One of the things I was doing in Mediawiki was using a lot of templates. A lot. The way a template works in Mediawiki, you have a special page called Template:NAME
and you can embed it with {{NAME}}
in any post. You can even embed a template in a template. They’re basically static ‘blurbs.’ You can make them dynamic, but I have found that even after ten years of using Mediawiki, it’s still a bit of a mystery.
With Jekyll, that gets thrown out the window.
Let’s take, for example, my list of interviews. I have 14 or so years of interviews, broken up into a separate page by year and internally sorted by date. Manually. I also have a template {{Interviews}}
which outputs a pretty formatted link to each year. Also made manually. For every new interview, I edited at least two pages (the interview itself and the year). And for every year I had to update the main interviews page and the template.

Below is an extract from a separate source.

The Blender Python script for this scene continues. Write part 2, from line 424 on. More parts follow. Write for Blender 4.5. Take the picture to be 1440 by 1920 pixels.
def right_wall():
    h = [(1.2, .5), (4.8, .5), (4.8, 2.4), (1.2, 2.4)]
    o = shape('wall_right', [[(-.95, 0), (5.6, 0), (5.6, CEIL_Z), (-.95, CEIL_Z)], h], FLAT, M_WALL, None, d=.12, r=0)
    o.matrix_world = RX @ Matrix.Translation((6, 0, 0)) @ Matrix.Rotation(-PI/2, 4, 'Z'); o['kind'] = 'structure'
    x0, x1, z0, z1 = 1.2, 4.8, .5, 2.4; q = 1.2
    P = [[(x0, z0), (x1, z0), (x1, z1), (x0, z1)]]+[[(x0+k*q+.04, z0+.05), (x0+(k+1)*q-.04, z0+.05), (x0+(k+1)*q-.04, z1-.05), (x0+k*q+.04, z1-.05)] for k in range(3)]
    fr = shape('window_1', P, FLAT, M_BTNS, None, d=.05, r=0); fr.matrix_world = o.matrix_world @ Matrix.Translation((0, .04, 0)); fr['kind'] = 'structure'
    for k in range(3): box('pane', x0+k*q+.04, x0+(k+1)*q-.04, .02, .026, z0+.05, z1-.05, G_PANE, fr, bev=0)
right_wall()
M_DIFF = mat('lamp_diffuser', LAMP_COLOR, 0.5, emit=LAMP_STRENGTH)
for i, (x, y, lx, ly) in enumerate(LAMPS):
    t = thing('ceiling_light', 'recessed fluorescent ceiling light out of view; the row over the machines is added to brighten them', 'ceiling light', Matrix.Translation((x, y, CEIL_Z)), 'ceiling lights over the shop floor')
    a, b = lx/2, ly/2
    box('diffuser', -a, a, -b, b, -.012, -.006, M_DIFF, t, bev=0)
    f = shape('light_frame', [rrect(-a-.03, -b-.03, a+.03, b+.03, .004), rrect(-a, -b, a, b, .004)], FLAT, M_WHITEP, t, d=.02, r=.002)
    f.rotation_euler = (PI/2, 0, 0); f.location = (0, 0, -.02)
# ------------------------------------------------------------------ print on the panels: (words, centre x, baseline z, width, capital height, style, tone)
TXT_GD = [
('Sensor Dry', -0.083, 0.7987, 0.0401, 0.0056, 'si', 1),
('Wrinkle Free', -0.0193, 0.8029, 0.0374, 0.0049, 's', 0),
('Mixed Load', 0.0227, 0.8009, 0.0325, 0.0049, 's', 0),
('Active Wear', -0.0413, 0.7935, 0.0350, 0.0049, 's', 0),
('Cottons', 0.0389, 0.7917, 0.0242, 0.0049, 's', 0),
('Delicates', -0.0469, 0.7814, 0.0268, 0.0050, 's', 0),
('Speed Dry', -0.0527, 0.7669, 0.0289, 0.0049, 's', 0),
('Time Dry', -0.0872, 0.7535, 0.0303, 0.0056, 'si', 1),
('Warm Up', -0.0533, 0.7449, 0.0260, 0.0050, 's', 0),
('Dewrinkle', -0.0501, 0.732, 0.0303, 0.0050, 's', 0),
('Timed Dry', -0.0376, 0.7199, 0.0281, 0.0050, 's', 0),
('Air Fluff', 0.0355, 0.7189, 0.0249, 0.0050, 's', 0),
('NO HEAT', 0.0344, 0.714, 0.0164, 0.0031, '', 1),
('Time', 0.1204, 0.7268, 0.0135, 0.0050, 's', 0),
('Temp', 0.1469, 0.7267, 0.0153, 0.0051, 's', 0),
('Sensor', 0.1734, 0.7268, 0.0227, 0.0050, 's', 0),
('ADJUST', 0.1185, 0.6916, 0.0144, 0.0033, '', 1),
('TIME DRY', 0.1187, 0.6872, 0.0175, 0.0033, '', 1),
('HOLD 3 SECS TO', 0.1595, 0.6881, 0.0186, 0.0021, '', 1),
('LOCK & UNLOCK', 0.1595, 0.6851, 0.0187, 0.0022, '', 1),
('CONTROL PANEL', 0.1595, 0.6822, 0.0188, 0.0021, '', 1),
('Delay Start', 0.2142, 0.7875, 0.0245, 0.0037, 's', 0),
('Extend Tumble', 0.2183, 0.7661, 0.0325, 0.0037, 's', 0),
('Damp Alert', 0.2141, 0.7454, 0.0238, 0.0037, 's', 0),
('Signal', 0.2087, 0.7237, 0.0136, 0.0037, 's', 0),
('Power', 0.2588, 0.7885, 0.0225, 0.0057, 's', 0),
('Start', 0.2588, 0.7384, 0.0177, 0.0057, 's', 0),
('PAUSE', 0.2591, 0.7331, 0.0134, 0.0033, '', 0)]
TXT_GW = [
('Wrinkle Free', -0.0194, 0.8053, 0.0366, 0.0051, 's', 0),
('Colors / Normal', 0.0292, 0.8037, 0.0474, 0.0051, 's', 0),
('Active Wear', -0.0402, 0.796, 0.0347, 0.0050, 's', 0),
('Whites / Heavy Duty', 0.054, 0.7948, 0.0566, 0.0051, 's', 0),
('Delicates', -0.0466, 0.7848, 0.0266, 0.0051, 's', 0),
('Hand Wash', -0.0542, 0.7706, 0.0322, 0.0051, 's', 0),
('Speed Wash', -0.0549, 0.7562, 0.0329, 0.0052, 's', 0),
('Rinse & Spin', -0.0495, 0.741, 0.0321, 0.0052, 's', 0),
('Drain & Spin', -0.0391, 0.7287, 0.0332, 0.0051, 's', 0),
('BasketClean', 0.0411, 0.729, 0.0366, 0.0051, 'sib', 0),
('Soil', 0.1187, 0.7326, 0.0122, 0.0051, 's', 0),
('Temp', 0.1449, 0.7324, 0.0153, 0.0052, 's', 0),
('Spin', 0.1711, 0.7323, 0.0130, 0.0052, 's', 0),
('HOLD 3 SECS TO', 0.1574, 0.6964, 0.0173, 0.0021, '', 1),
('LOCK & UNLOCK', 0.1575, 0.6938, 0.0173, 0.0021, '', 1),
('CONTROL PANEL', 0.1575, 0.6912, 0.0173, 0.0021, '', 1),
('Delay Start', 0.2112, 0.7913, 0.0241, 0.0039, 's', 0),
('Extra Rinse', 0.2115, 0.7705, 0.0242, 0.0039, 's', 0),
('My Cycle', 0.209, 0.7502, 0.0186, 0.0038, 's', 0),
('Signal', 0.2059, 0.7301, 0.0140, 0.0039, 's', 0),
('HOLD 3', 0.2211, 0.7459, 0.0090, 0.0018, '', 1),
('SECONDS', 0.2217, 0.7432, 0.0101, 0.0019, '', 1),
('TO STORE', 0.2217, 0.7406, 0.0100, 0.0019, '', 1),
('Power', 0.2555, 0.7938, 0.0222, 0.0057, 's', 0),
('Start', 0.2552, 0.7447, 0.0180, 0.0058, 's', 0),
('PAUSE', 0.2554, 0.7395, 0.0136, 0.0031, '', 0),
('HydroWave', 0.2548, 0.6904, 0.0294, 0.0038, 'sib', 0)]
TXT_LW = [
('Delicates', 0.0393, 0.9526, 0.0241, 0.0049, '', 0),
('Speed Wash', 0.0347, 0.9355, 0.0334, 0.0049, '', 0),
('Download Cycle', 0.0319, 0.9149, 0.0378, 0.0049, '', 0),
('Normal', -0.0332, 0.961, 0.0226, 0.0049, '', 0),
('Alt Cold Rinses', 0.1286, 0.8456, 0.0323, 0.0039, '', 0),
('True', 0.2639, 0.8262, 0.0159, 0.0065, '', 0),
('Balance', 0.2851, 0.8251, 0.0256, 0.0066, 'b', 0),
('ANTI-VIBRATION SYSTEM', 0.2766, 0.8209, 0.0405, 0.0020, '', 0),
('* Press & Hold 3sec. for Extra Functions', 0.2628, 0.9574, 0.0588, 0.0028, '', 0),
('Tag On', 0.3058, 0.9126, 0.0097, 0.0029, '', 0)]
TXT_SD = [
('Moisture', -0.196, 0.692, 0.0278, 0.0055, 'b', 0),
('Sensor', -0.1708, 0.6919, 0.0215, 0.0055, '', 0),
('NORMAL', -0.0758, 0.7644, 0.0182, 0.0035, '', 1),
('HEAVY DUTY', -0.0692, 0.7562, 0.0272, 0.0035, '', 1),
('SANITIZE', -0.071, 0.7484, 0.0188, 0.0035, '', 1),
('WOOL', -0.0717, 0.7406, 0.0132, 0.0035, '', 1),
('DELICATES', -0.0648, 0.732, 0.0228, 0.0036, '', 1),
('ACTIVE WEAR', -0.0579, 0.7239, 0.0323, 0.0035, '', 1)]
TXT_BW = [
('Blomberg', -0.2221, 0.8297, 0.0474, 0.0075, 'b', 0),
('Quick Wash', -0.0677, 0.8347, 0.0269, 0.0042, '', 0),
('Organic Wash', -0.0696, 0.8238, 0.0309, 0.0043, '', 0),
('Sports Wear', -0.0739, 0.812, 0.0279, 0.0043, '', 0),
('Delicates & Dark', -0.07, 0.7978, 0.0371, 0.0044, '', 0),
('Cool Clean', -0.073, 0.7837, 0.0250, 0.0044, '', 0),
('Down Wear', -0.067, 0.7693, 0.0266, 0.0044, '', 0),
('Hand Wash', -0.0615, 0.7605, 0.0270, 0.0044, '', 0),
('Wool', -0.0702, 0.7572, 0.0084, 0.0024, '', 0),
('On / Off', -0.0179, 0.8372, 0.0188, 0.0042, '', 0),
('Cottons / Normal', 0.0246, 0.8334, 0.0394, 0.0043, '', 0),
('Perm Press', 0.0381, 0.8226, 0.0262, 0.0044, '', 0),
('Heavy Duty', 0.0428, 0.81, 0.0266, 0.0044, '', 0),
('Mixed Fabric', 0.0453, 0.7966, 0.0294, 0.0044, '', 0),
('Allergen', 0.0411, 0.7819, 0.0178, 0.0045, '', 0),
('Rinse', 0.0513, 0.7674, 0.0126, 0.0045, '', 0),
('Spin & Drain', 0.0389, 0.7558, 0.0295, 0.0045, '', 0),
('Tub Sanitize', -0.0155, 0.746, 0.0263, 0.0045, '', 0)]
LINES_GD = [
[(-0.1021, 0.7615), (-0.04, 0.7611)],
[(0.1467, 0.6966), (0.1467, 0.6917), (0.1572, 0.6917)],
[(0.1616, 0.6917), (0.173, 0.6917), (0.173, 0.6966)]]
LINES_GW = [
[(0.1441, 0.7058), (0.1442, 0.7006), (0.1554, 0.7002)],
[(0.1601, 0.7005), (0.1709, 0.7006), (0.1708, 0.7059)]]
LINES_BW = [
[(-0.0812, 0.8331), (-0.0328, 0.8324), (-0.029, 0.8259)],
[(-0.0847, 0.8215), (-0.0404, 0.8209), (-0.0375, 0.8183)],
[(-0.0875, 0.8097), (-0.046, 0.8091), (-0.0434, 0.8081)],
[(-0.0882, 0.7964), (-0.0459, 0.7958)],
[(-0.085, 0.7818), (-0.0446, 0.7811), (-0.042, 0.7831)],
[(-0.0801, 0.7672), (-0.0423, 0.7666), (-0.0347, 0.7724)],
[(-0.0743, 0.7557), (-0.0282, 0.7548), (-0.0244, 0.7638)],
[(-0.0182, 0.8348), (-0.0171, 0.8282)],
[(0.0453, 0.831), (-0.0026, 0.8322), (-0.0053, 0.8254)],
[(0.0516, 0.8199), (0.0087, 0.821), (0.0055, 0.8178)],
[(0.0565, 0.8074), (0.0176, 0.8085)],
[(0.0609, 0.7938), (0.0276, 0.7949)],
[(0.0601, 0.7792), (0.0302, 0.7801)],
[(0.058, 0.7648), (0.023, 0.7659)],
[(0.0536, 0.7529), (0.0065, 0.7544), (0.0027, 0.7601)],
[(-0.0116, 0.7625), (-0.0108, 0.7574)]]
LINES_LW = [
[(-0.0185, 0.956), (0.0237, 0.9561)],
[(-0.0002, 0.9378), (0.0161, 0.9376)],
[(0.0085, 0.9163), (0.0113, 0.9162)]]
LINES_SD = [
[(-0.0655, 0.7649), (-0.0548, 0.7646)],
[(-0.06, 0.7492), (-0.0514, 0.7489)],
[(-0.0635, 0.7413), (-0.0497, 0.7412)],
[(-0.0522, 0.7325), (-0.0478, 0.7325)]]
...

My end goal was to do the following:
- Each year index would dynamically list the posts for that year
- The interview main page would list links to all the available years
- The interview ‘template’ would be output on every page
- The interview year page would list everything from that year
- All those things would dynamically update when I added a new item
Oh and I also wanted a layout to be intelligent enough to show a special header with specific information on the individual interview pages.
Love Collections
To convert this, I first made use of collections, making one for _interviews
and within that I have a folder for each year with the interview as a flat file and an index.md
to make the main index. I don’t have to do this. I could have the index anywhere I wanted, but this was easier for me.
There is a big gotcha here, though. Subfolders and collections and sorting by date doesn’t work the way you’d think it would. I could make it easily sort by title, and I could reverse it, but sorting by date proved to be a killer. Eventually I figured this out:
- All the pages have to have a date, even if you’re not going to sort that page (see my index)
- You can’t sort in a for loop
The final code looks like this:
{% assign posts = site.interviews | sort: 'date' %} <ul> {% for post in posts %} {% if post.topic != 'index' and post.tags contains page.year %} <li><a href="{{ site.baseurl }}{{ post.url }}">{{ post.title }} ({{ post.date | date: "%d %B" }})</a></li> {% endif %} {% endfor %} </ul>
Front Matters
This is funnier if you know that the ‘header’ of a Jekyll file is called the Font matter. Here’s an example of mine:
--- title: Interviews author: Mika E. layout: interview permalink: /interviews/ date: 2001-01-01 topic: index tags: - 2001 ---
Everything except topic: index
is a default variable. I made the topic, and what that does is tell me “This page is an index page” and what year things are. There are reasons for this down the line. Now I also want to sort by year, but I can parse the date for that.
Design the Layout
I designated my layout as ‘interview’ in the first example, so I made a file called interview.html
in layouts and made it a child of my default layout. In there, I have this code:
<ul> {% for post in site.interviews %} {% if post.topic == 'index' %} <li><a href="{{ site.baseurl }}{{ post.url }}">{{ post.date | date: "%Y" }}</a></li> {% endif %} {% endfor %} </ul>
That says “if a page is an index, list it.” Now when I want a new year, I just add in a new folder with an index file.
I’ve gone even further, taking the logic from some WordPress themes I’ve see, and the layout file has all the code for both the index view and the per-item view, allowing me to format my interviews with custom headers and footers around the content.
Does it Work?
Yes it does! Mostly.
The problem with this, and yes there’s a problem, is that the interview layout page doesn’t regenerate itself. I have to go and re-save the layout for interviews in order to regenerate any lists I have on that page.
I can get away with typing this in shell: touch _content/_jekyll/layouts/interview.html && jekyll build
but it is a little annoying. Even running a manual jekyll build
won’t do it because the layout doesn’t realize it has a change yet. I do understand why, though. It may be worth moving that somewhere else, though I have a feeling even if I make it a template it would have the same problem, since that template file wouldn’t know to update until it was edited.
It took me a while to find the magic sauce is a bit of code called regenerate: true
– This is not something you should use everywhere! I use it on my interviews index pages because those pages get updated when a new item is added to their folder. It actually lets my index pages be totally blank except the yaml headers which is nice and simple.